O resto era compra do governo. Com o arrocho nos gastos públicos, as duas torneiras secaram. Os juros do Programa de Sustentação do Investimento já não são tão baixos e o setor público suspendeu as compras. Esses fatores, somados à crise de confiança, fecham a história de ascensão e queda da MAN.
Também fortemente beneficiado por incentivos, o setor de ensino superior privado é outro que padece. O Fundo de Financiamento Estudantil (Fies) colocou 1,5 milhão de estudantes nas universidades provendo crédito para o pagamento de mensalidades. E, de quebra, transformou grupos como a Kroton e a Estácio nos maiores do setor no mundo.
Cerca de 55% dos estudantes matriculados na Kroton recebem financiamento do Fies. Em 2015, o governo criou regras que dificultam o acesso dos alunos ao programa e, segundo Romario Davel, sócio da consultoria Hoper, está atrasando os repasses de recursos às universidades. Só a Kroton, segundo Davel, tem a receber do governo 900 milhões de reais.
Eram 220 milhões no fim de 2014. O resultado é que o fluxo de caixa da empresa caiu 20% em 2015. E sua dívida subiu de 400 milhões de reais para quase 900 milhões do fim de 2014 até o fim de junho. “O corte do Fies abalou a saúde financeira das empresas de educação”, diz Davel. Ninguém discute a importância de facilitar os investimentos e o acesso à educação.
“O problema é que esses programas tomaram uma proporção exagerada e insustentável”, afirma o economista Mansueto Almeida, especialista em contas públicas. Em 2009, o montante de crédito do Programa de Sustentação do Investimento era de 44 bilhões de reais. No ano passado, foi para 452 bilhões.
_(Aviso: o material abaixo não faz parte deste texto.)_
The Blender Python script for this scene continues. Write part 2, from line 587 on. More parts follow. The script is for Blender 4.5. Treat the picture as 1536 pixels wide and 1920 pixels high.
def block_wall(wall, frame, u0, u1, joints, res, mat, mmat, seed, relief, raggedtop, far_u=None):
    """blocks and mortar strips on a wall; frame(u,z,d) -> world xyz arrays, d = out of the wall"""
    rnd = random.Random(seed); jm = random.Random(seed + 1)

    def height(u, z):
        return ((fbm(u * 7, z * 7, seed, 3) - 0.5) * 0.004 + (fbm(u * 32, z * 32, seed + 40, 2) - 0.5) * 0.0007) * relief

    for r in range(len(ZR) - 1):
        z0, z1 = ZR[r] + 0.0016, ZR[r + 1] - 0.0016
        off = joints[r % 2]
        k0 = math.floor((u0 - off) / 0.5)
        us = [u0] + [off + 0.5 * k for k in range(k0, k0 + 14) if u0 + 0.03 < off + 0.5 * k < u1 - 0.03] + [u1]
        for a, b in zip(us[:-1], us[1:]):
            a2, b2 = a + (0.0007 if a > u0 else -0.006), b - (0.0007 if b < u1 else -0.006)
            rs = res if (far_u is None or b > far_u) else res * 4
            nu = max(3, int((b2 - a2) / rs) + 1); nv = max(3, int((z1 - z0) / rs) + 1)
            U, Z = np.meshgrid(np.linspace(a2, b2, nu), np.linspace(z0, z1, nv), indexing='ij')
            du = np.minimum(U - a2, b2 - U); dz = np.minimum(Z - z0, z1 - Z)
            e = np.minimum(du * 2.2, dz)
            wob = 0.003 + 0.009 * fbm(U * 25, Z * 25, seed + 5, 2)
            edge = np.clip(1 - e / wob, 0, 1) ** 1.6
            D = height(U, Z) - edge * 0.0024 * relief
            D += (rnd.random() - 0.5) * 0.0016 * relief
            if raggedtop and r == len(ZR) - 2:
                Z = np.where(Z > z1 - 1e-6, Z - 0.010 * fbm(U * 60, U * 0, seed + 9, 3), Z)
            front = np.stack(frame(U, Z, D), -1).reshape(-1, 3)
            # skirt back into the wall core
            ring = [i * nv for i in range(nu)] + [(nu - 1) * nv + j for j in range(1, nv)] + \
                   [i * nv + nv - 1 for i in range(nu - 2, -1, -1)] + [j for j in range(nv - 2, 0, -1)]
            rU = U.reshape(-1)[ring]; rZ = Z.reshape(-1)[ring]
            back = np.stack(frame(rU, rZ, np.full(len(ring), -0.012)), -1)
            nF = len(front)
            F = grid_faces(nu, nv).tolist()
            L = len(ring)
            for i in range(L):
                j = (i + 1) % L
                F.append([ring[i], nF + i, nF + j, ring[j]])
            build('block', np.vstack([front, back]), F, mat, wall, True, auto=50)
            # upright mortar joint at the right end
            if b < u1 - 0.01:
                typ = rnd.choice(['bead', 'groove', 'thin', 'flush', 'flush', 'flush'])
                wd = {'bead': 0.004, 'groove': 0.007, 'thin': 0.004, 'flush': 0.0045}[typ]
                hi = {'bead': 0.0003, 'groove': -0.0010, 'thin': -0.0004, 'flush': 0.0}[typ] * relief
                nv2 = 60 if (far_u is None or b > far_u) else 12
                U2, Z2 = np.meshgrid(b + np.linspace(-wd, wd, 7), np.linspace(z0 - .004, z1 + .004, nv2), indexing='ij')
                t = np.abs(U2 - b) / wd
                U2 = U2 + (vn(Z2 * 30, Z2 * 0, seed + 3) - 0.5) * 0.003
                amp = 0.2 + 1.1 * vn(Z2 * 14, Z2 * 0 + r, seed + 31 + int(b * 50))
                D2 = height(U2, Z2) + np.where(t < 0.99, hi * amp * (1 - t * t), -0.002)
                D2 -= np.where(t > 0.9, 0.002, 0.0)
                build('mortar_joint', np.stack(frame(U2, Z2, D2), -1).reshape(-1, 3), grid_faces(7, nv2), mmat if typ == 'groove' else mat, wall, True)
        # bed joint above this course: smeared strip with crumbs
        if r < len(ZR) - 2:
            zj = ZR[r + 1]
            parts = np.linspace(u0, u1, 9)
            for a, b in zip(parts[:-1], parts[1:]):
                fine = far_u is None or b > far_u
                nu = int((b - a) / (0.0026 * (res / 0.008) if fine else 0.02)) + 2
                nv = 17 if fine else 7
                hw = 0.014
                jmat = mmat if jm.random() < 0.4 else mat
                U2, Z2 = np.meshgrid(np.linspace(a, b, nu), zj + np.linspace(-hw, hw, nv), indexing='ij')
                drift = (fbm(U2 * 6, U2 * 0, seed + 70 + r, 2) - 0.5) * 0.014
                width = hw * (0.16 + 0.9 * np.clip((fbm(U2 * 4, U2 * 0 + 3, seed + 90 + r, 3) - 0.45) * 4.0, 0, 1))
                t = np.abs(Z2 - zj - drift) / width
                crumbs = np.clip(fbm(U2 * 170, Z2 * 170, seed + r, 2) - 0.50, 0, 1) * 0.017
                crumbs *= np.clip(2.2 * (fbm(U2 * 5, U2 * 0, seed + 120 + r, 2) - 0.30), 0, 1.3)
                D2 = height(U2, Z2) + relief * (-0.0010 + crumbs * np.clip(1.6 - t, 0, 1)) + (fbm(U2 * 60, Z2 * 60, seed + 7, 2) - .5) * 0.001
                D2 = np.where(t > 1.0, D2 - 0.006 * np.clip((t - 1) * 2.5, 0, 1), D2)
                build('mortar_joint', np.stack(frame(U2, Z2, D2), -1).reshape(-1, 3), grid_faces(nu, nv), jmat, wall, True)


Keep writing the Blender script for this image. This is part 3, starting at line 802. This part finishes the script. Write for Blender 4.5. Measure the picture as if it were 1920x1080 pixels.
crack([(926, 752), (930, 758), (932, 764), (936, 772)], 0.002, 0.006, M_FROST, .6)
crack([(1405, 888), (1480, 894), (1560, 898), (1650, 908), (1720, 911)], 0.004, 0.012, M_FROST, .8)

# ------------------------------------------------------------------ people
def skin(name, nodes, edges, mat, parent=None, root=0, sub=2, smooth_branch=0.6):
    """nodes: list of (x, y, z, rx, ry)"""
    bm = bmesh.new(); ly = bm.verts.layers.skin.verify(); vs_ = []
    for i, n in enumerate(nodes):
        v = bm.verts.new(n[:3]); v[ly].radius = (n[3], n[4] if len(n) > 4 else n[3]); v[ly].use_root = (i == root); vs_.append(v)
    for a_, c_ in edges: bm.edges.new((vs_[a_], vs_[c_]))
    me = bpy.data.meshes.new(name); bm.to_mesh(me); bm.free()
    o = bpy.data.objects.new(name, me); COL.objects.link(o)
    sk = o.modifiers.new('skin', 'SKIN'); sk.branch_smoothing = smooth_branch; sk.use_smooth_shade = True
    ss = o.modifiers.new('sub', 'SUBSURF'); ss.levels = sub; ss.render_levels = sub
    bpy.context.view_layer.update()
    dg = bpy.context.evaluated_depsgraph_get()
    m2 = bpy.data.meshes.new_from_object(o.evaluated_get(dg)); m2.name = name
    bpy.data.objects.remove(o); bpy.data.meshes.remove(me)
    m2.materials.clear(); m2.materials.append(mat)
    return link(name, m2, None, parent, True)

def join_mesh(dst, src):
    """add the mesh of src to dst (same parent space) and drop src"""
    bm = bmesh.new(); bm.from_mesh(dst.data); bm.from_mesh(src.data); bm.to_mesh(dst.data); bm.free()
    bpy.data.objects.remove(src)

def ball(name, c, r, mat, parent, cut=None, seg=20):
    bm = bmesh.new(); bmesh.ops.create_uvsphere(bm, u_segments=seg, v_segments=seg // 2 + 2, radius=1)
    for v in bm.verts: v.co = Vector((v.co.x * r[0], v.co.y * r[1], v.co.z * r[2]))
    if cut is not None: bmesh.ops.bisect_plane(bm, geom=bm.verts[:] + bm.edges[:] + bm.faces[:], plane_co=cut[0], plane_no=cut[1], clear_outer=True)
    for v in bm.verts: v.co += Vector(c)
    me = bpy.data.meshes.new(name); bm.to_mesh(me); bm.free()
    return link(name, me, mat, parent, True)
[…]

Os desembolsos do Fies saíram de 1,8 bilhão de reais para 14 bilhões por ano de 2011 a 2014.
Os recursos são obtidos via emissão de títulos do Tesouro Nacional. A operação afeta diretamente a dívida bruta, que saiu de 53% do PIB, em 2013, para 65%, hoje. Se à lista forem acrescentados programas como Fome Zero e Minha Casa, Minha Vida, verifica-se um aumento de custos para o setor público de 4,5 pontos percentuais do PIB. Não é pouco.
Um problema da mão amiga do governo é que as empresas acabam se tornando dependentes dela. Quando os recursos são cortados, o efeito é a paralisia. “Essas medidas foram importantes, mas o ideal é não depender delas para crescer”, diz José Luís Gonçalves, presidente da inglesa JCB, fabricante de retroescavadeiras.
A JCB também contou com compras públicas e crédito subsidiado na expansão dos últimos anos e, em 2015, amarga uma queda na produção de 45%. Setores que ainda usufruem de benefícios, como o de informática, lutam para mantê-los. Está para ser votada no Congresso uma medida provisória que revoga a isenção de impostos no setor e pode aumentar pelo menos 10% o preço de celulares e tablets.
“O corte de impostos permitiu à indústria nacional competir com produtos piratas e ampliar a inclusão digital”, diz Helio Rotenberg, presidente da Positivo, fabricante de computadores e celulares. “Se a isenção cair, o contrabando vai crescer, prejudicando quem produz legalmente e reduzindo a arrecadação do governo.”
É provável que seja esse mesmo o desfecho. Por isso, mais do que benesses pontuais, o que o país demanda é um ambiente que permita a todos andar com as próprias pernas.